─── DATASET EXTRACT ───
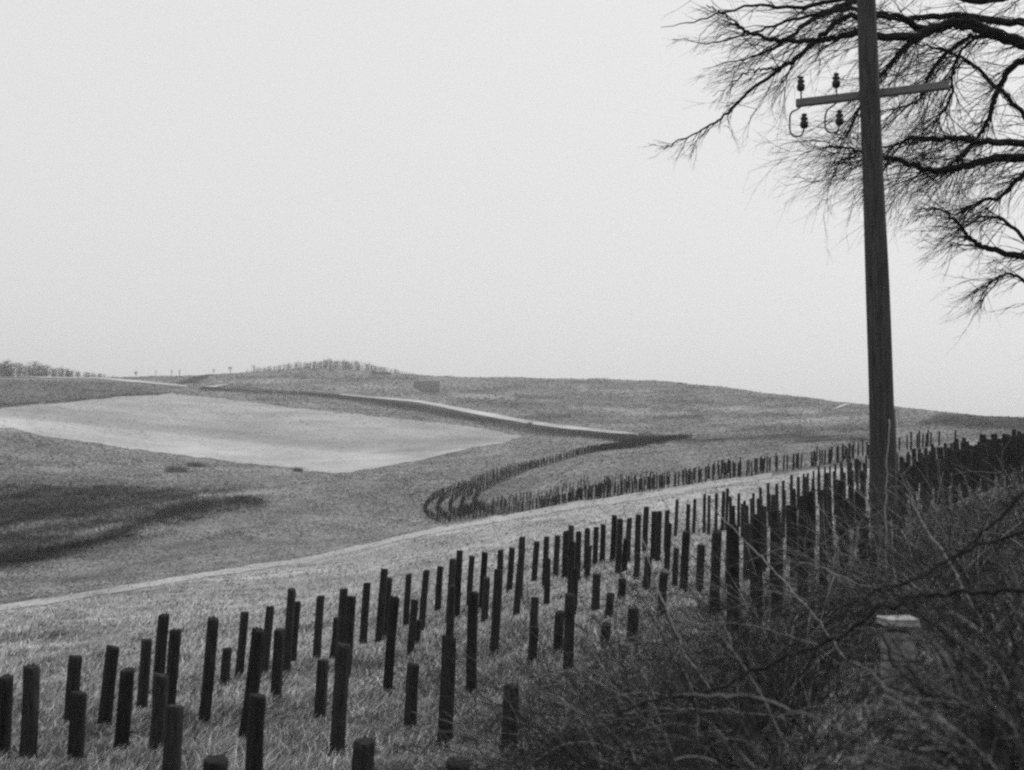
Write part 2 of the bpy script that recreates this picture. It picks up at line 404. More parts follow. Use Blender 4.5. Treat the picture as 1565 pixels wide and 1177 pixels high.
drape("footpath", [(x, y - interp([(-300, 3), (480, 3), (650, 3), (900, 3), (1180, 4)], x)) for x, y in PATH if x < 1200], [(x, y + interp([(-300, 7), (40, 6), (480, 5), (650, 5), (1000, 8), (1180, 4)], x)) for x, y in PATH if x < 1200],
      M_path, "worn pale footpath along the edge of the near meadow", nx=300, ny=6, off=.03, wig=1.5, cat="path")

# ------------------------------------------------------------------ timber posts
LIST = [(48, 1019, 42, 1165), (116, 1003, 108, 1106), (120, 1058, 114, 1165), (173, 989, 159, 1110), (195, 1024, 185, 1150), (224, 978, 216, 1088), (251, 940, 240, 1075),
 (268.5, 963, 257, 1100), (246, 1031, 237, 1160), (268, 1079, 261, 1195), (326, 946, 312, 1104), (348, 991, 343, 1047), (374, 936, 365, 1035), (413, 927, 403, 1032), (396, 963, 374, 1140),
 (446, 901, 437, 1032), (453.5, 920, 446, 1010), (427, 963, 421, 1074), (394, 1063, 387, 1195), (490.5, 911, 484, 1005), (494, 1009, 489, 1096), (515, 945, 509, 1005), (525.5, 901, 517, 1030),
 (537.5, 912, 529, 1035), (526, 985, 515, 1155), (561, 891, 555, 984), (588, 870, 579, 981), (595, 884, 588, 976), (604, 913, 592, 1062), (625, 878, 620, 957), (634, 917, 627, 998), (652, 872, 644, 966),
 (673, 866, 669, 935), (692, 855, 686, 950), (703, 842, 698, 943), (690, 895, 686, 980), (686, 973, 679, 1140), (632, 1015, 626, 1114), (557, 1132, 552, 1235), (721.5, 850, 717, 925), (741, 845, 736, 935),
 (744, 883, 740, 950), (724, 905, 720, 1063), (765, 841, 761, 935), (762, 871, 755, 998), (782.5, 838, 778, 905), (798, 821, 793, 915), (798, 840, 789, 939), (820.5, 828, 816, 888), (835.5, 821, 832, 900),
 (837, 853, 835, 924), (852, 819, 849, 881), (865, 812, 863, 885), (873, 804, 870, 885), (884.6, 813, 882, 888), (875, 829, 872, 910), (879, 868, 875, 940), (871, 909, 868, 1024), (818, 913, 815, 965), (817, 958, 812, 1017),
 (782, 1046, 777, 1150), (898, 808, 896, 870), (900, 834, 897, 885), (911, 806, 909, 865), (912, 878, 910, 932), (922, 802, 920, 860), (939, 788, 936, 858), (948, 794, 944, 880), (962, 792, 959, 860), (957, 824, 954, 878),
 (951, 885, 949, 916), (933, 907, 930, 943), (927, 952, 924, 982), (976, 787, 974, 858), (988, 775, 985, 845), (974.5, 845, 972, 886), (991, 851, 987, 901), (1000, 782, 998, 855), (1008, 782, 1005, 858), (1020, 780, 1018, 845),
 (1035, 764, 1032, 820), (1023, 800, 1019, 873), (1015, 875, 1011, 940), (1052, 771, 1050, 835), (1062, 763, 1060, 815), (1049, 813, 1044, 906), (1072, 833, 1069, 905), (1077, 756, 1076, 815), (1084, 758, 1083, 818),
 (1095, 755, 1094, 815), (1096, 813, 1092, 940), (1112, 747, 1110, 810), (1106, 752, 1104, 812), (8, 1035, 2, 1160), (-25, 1048, -31, 1175), (700, 1165, 694, 1290), (330, 1160, 322, 1290), (856, 935, 853, 1000), (640, 948, 636, 985), (1034, 838, 1031, 900), (968, 930, 965, 985)]
def post_mesh(seed):
    r = random.Random(seed); m = MB(); S = 20; sqf = r.uniform(.55, 1.0)
    wob = [1 + r.uniform(-.05, .05) for _ in range(S)]
    tilt = r.uniform(-.022, .022); tx = r.uniform(-.012, .012)
    zs = [-0.12, 0, .15, .35, .55, .75, .92, .985, 1.0]
    for z in zs:
        rad = 0.073 * (1.03 - 0.06 * z) * (0.93 if z == 1.0 else 1)
        for k in range(S):
            a = 6.28319 * k / S
            ca_, sa_ = abs(math.cos(a)), abs(math.sin(a)); sq = (ca_ ** 5 + sa_ ** 5) ** (-.2)
            rr = rad * .93 * (1 + (sq - 1) * sqf) * wob[k] * (1 + .025 * math.sin(5 * z + k * 1.7 + seed))
            x, y = rr * math.cos(a) + tx * math.sin(3 * z), rr * math.sin(a)
            m.v.append((x, y, z + ((tilt * x / .08 + .012 * math.sin(2.3 * k + seed)) * z if z > .9 else 0)))
    for q in range(len(zs) - 1):
        for k in range(S):
            a, b = q * S + k, q * S + (k + 1) % S
            m.f.append((a, b, b + S, a + S))
    m.f.append(tuple((len(zs) - 1) * S + k for k in range(S)))
    me = bpy.data.meshes.new("wooden_post"); me.from_pydata(m.v, [], m.f); me.materials.append(M_post); me.materials.append(M_cut)
    me.polygons[-1].material_index = 1
    for p in me.polygons: p.use_smooth = True
    me.polygons[-1].use_smooth = False
    me.update(); return me
post_meshes = [post_mesh(k) for k in range(9)]

posts = []                                   # (base, top, region)
L = np.array(LIST)
B = cast(L[:, 2], L[:, 3])
for (xt, yt, xb, yb), b in zip(LIST, B):
    if np.isnan(b[0]): continue
    dep = (b - CAM) @ FW
    posts.append((b, at(xt, yt, dep), 'near'))
BACKB = [(1112, 814), (1180, 782), (1240, 752), (1300, 739), (1400, 721), (1530, 711), (1620, 708)]
FRONTB = [(1112, 975), (1200, 935), (1280, 890), (1340, 850), (1400, 785), (1530, 742), (1620, 734)]
for k in range(6):
    x = 1112 + rng.uniform(0, 10)
    while x < 1615:
        y0, y1 = interp(BACKB, x), interp(FRONTB, x)
        y = y0 + (y1 - y0) * (k / 5) ** 1.25 + rng.gauss(0, 2)
        hh = (rng.uniform(1.25, 1.6) if rng.random() > .12 else rng.uniform(.8, 1.1)) * (.86 if x > 1370 else 1)
        p = cast([x], [y])[0]
        if not np.isnan(p[0]) and not (abs(x - 1352) < 24 and y > 790):
            lean = 0.03 - 0.00011 * (x - 784) - (0.03 - (x - 784) / 13500.0)
            posts.append((p, p + np.array([lean * hh + rng.gauss(0, .02), rng.gauss(0, .02), hh]), 'dense'))
        x += rng.uniform(1.5, 2.4) * (.75 if x > 1370 else 1) * 285 / max(12, math.hypot(p[0], p[1])) + 2 if not np.isnan(p[0]) else 12
def belt_line(pix):
    P = cast([p[0] for p in pix], [p[1] for p in pix]); print('belt', [int(math.hypot(q[0], q[1])) for q in P]); P = P[~np.isnan(P[:, 0])]
    return smooth_line([p[:2] for p in P], 24)
def belt(line, rows, gap, step, side, region, thin=0.0):
    line = np.array(line)
    for r_ in range(rows):
        t = np.gradient(line, axis=0); t /= np.linalg.norm(t, axis=1)[:, None] + 1e-9
        off = line + side * gap * r_ * np.stack([-t[:, 1], t[:, 0]], 1)
        seg = np.linalg.norm(np.diff(off, axis=0), axis=1); s = np.concatenate([[0], np.cumsum(seg)])
        for q in np.arange(rng.uniform(0, step), s[-1], step):
            x = np.interp(q, s, off[:, 0]) + rng.gauss(0, .12); y = np.interp(q, s, off[:, 1]) + rng.gauss(0, .12)
            if thin and r_ > 0 and rng.random() < thin * min(1, max(0, (x / y + .04) / .05)) and y < 235 - 60 * max(0, x / y): continue
            if thin and r_ == 0 and rng.random() < .3 * min(1, max(0, (x / y + .03) / .05)) and y < 235 - 60 * max(0, x / y): continue
            hh = rng.uniform(1.2, 1.6)
            b = np.array([x, y, float(ground_z(np.array([x]), np.array([y]))[0])])
            posts.append((b, b + np.array([rng.gauss(0, .04), rng.gauss(0, .04), hh]), region))
loop = belt_line([(1330, 702), (1260, 710), (1190, 720.5), (1100, 734.5), (1000, 750), (900, 764.5), (800, 782), (740, 791), (700, 797), (672, 798), (654, 790), (650, 780), (658, 768), (678, 756), (722, 739), (800, 713), (880, 696), (950, 683), (1010, 673)])
belt(loop, 5, 2.35, .62, -1, 'loop', .72)
belt(loop[7 * 24:14 * 24 + 12], 5, 2.35, .75, -1, 'loop')
belt(belt_line([(1050, 672), (1010, 671), (940, 667), (870, 660), (760, 645), (640, 622), (500, 605), (400, 600), (310, 596)]), 8, 2.4, 1.5, 1, 'far')
def vis_size(p):
    x0, y0, w0 = project(p[0]); x1, y1, w1 = project(p[1])
    if w0 < 1 or x1 < -60 or x1 > 1620 or y1 > 1180: return 0
    return math.hypot(x1 - x0, y1 - y0)
sz = [vis_size(p) for p in posts]
order = sorted(range(len(posts)), key=lambda q: -sz[q] - (1000 if posts[q][2] == 'near' and sz[q] > 0 else 0))
from collections import Counter
print(Counter(p[2] for p in posts), 'solo', Counter(posts[q][2] for q in order[:298]), sz[order[297]])
solo = [q for q in order[:298] if sz[q] > 0]; soloset = set(solo)
ORD = "first second third fourth fifth sixth seventh eighth ninth tenth eleventh twelfth thirteenth fourteenth fifteenth sixteenth seventeenth eighteenth nineteenth twentieth".split()
TENS = {20: "twenty", 30: "thirty", 40: "forty", 50: "fifty"}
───
__BRIEF__. Repeat only the lines from the beginning of the material through the line containing "pale footpath along", both ends kept, leaving pictures out.

__RESULT OF THE TASK__.
Write part 2 of the bpy script that recreates this picture. It picks up at line 404. More parts follow. Use Blender 4.5. Treat the picture as 1565 pixels wide and 1177 pixels high.
drape("footpath", [(x, y - interp([(-300, 3), (480, 3), (650, 3), (900, 3), (1180, 4)], x)) for x, y in PATH if x < 1200], [(x, y + interp([(-300, 7), (40, 6), (480, 5), (650, 5), (1000, 8), (1180, 4)], x)) for x, y in PATH if x < 1200],
      M_path, "worn pale footpath along the edge of the near meadow", nx=300, ny=6, off=.03, wig=1.5, cat="path")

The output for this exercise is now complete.